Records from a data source
# # # #

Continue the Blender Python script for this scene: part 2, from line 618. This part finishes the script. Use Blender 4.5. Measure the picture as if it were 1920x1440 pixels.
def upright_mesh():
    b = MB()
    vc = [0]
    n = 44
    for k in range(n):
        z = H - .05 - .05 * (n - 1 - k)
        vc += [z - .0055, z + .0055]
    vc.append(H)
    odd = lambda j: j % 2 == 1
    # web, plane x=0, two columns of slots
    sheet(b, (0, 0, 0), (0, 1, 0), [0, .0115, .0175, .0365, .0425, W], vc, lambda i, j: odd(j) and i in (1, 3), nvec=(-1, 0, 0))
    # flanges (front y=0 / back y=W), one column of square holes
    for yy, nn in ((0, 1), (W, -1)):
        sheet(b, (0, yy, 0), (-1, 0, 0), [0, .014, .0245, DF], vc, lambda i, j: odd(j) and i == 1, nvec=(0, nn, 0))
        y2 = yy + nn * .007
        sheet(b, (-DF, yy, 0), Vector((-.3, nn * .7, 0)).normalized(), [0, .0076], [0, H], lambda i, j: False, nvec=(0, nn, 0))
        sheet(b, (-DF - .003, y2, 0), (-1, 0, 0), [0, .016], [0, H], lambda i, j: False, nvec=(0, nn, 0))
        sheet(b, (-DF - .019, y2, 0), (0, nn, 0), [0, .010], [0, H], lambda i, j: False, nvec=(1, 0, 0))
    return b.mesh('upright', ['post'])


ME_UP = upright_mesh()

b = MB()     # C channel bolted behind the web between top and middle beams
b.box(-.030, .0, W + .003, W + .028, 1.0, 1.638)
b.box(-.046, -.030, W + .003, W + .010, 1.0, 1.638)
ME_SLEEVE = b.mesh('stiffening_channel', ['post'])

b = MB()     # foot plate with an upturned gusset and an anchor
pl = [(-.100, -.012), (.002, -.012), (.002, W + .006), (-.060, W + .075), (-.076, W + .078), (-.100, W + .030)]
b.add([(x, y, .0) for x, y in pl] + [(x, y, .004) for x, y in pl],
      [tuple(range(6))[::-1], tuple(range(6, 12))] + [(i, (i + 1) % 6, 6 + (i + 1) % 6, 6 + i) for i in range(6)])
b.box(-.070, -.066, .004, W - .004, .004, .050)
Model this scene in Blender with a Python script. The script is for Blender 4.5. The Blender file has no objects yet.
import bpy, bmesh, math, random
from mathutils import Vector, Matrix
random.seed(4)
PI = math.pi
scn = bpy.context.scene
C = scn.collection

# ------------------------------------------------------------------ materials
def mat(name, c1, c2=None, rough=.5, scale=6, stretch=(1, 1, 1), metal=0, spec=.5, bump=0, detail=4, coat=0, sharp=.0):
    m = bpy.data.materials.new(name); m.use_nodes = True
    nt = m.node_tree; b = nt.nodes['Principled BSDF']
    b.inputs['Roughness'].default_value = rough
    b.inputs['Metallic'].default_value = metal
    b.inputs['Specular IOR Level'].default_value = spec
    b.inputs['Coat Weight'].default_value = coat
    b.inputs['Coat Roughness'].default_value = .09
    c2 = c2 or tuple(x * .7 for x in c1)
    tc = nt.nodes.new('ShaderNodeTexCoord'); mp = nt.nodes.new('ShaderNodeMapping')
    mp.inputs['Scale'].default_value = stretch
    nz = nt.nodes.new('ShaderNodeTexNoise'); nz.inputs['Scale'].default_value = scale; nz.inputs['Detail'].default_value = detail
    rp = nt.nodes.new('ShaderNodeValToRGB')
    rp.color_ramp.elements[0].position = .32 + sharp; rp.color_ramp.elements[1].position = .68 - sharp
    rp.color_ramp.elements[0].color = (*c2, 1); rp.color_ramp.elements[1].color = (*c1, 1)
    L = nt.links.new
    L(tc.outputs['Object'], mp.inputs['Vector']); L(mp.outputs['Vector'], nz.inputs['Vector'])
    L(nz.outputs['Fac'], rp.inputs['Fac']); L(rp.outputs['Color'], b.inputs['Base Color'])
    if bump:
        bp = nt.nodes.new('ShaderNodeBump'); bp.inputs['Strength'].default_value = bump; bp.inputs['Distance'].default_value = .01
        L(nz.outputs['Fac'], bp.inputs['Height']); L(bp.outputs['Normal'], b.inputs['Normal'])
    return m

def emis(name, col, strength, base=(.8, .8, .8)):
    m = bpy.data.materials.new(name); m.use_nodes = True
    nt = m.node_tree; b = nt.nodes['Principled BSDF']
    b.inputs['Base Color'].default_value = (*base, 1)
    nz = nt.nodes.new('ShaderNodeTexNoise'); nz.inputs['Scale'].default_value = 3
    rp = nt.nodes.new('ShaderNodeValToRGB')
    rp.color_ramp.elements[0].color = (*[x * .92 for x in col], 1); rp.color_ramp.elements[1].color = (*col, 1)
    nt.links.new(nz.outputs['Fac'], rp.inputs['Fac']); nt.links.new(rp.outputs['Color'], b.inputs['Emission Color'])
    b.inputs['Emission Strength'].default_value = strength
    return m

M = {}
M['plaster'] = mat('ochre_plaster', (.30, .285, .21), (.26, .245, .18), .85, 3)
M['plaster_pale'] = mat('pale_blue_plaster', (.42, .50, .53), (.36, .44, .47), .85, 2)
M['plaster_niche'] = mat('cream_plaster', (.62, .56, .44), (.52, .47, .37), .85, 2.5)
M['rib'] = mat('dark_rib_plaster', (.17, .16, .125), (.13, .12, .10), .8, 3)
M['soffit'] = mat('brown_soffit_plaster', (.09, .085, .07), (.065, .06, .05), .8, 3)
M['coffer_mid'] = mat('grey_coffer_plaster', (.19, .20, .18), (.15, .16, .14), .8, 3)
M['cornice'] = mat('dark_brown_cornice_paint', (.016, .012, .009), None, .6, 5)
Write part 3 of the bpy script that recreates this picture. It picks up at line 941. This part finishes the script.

# # # #

- [Short exercise]
Repeat every record, keeping each word and mark exactly as it is.

- [Completed exercise]
Continue the Blender Python script for this scene: part 2, from line 618. This part finishes the script. Use Blender 4.5. Measure the picture as if it were 1920x1440 pixels.
def upright_mesh():
    b = MB()
    vc = [0]
    n = 44
    for k in range(n):
        z = H - .05 - .05 * (n - 1 - k)
        vc += [z - .0055, z + .0055]
    vc.append(H)
    odd = lambda j: j % 2 == 1
    # web, plane x=0, two columns of slots
    sheet(b, (0, 0, 0), (0, 1, 0), [0, .0115, .0175, .0365, .0425, W], vc, lambda i, j: odd(j) and i in (1, 3), nvec=(-1, 0, 0))
    # flanges (front y=0 / back y=W), one column of square holes
    for yy, nn in ((0, 1), (W, -1)):
        sheet(b, (0, yy, 0), (-1, 0, 0), [0, .014, .0245, DF], vc, lambda i, j: odd(j) and i == 1, nvec=(0, nn, 0))
        y2 = yy + nn * .007
        sheet(b, (-DF, yy, 0), Vector((-.3, nn * .7, 0)).normalized(), [0, .0076], [0, H], lambda i, j: False, nvec=(0, nn, 0))
        sheet(b, (-DF - .003, y2, 0), (-1, 0, 0), [0, .016], [0, H], lambda i, j: False, nvec=(0, nn, 0))
        sheet(b, (-DF - .019, y2, 0), (0, nn, 0), [0, .010], [0, H], lambda i, j: False, nvec=(1, 0, 0))
    return b.mesh('upright', ['post'])


ME_UP = upright_mesh()

b = MB()     # C channel bolted behind the web between top and middle beams
b.box(-.030, .0, W + .003, W + .028, 1.0, 1.638)
b.box(-.046, -.030, W + .003, W + .010, 1.0, 1.638)
ME_SLEEVE = b.mesh('stiffening_channel', ['post'])

b = MB()     # foot plate with an upturned gusset and an anchor
pl = [(-.100, -.012), (.002, -.012), (.002, W + .006), (-.060, W + .075), (-.076, W + .078), (-.100, W + .030)]
b.add([(x, y, .0) for x, y in pl] + [(x, y, .004) for x, y in pl],
      [tuple(range(6))[::-1], tuple(range(6, 12))] + [(i, (i + 1) % 6, 6 + (i + 1) % 6, 6 + i) for i in range(6)])
b.box(-.070, -.066, .004, W - .004, .004, .050)
Model this scene in Blender with a Python script. The script is for Blender 4.5. The Blender file has no objects yet.
import bpy, bmesh, math, random
from mathutils import Vector, Matrix
random.seed(4)
PI = math.pi
scn = bpy.context.scene
C = scn.collection

# ------------------------------------------------------------------ materials
def mat(name, c1, c2=None, rough=.5, scale=6, stretch=(1, 1, 1), metal=0, spec=.5, bump=0, detail=4, coat=0, sharp=.0):
    m = bpy.data.materials.new(name); m.use_nodes = True
    nt = m.node_tree; b = nt.nodes['Principled BSDF']
    b.inputs['Roughness'].default_value = rough
    b.inputs['Metallic'].default_value = metal
    b.inputs['Specular IOR Level'].default_value = spec
    b.inputs['Coat Weight'].default_value = coat
    b.inputs['Coat Roughness'].default_value = .09
    c2 = c2 or tuple(x * .7 for x in c1)
    tc = nt.nodes.new('ShaderNodeTexCoord'); mp = nt.nodes.new('ShaderNodeMapping')
    mp.inputs['Scale'].default_value = stretch
    nz = nt.nodes.new('ShaderNodeTexNoise'); nz.inputs['Scale'].default_value = scale; nz.inputs['Detail'].default_value = detail
    rp = nt.nodes.new('ShaderNodeValToRGB')
    rp.color_ramp.elements[0].position = .32 + sharp; rp.color_ramp.elements[1].position = .68 - sharp
    rp.color_ramp.elements[0].color = (*c2, 1); rp.color_ramp.elements[1].color = (*c1, 1)
    L = nt.links.new
    L(tc.outputs['Object'], mp.inputs['Vector']); L(mp.outputs['Vector'], nz.inputs['Vector'])
    L(nz.outputs['Fac'], rp.inputs['Fac']); L(rp.outputs['Color'], b.inputs['Base Color'])
    if bump:
        bp = nt.nodes.new('ShaderNodeBump'); bp.inputs['Strength'].default_value = bump; bp.inputs['Distance'].default_value = .01
        L(nz.outputs['Fac'], bp.inputs['Height']); L(bp.outputs['Normal'], b.inputs['Normal'])
    return m

def emis(name, col, strength, base=(.8, .8, .8)):
    m = bpy.data.materials.new(name); m.use_nodes = True
    nt = m.node_tree; b = nt.nodes['Principled BSDF']
    b.inputs['Base Color'].default_value = (*base, 1)
    nz = nt.nodes.new('ShaderNodeTexNoise'); nz.inputs['Scale'].default_value = 3
    rp = nt.nodes.new('ShaderNodeValToRGB')
    rp.color_ramp.elements[0].color = (*[x * .92 for x in col], 1); rp.color_ramp.elements[1].color = (*col, 1)
    nt.links.new(nz.outputs['Fac'], rp.inputs['Fac']); nt.links.new(rp.outputs['Color'], b.inputs['Emission Color'])
    b.inputs['Emission Strength'].default_value = strength
    return m

M = {}
M['plaster'] = mat('ochre_plaster', (.30, .285, .21), (.26, .245, .18), .85, 3)
M['plaster_pale'] = mat('pale_blue_plaster', (.42, .50, .53), (.36, .44, .47), .85, 2)
M['plaster_niche'] = mat('cream_plaster', (.62, .56, .44), (.52, .47, .37), .85, 2.5)
M['rib'] = mat('dark_rib_plaster', (.17, .16, .125), (.13, .12, .10), .8, 3)
M['soffit'] = mat('brown_soffit_plaster', (.09, .085, .07), (.065, .06, .05), .8, 3)
M['coffer_mid'] = mat('grey_coffer_plaster', (.19, .20, .18), (.15, .16, .14), .8, 3)
M['cornice'] = mat('dark_brown_cornice_paint', (.016, .012, .009), None, .6, 5)
Write part 3 of the bpy script that recreates this picture. It picks up at line 941. This part finishes the script.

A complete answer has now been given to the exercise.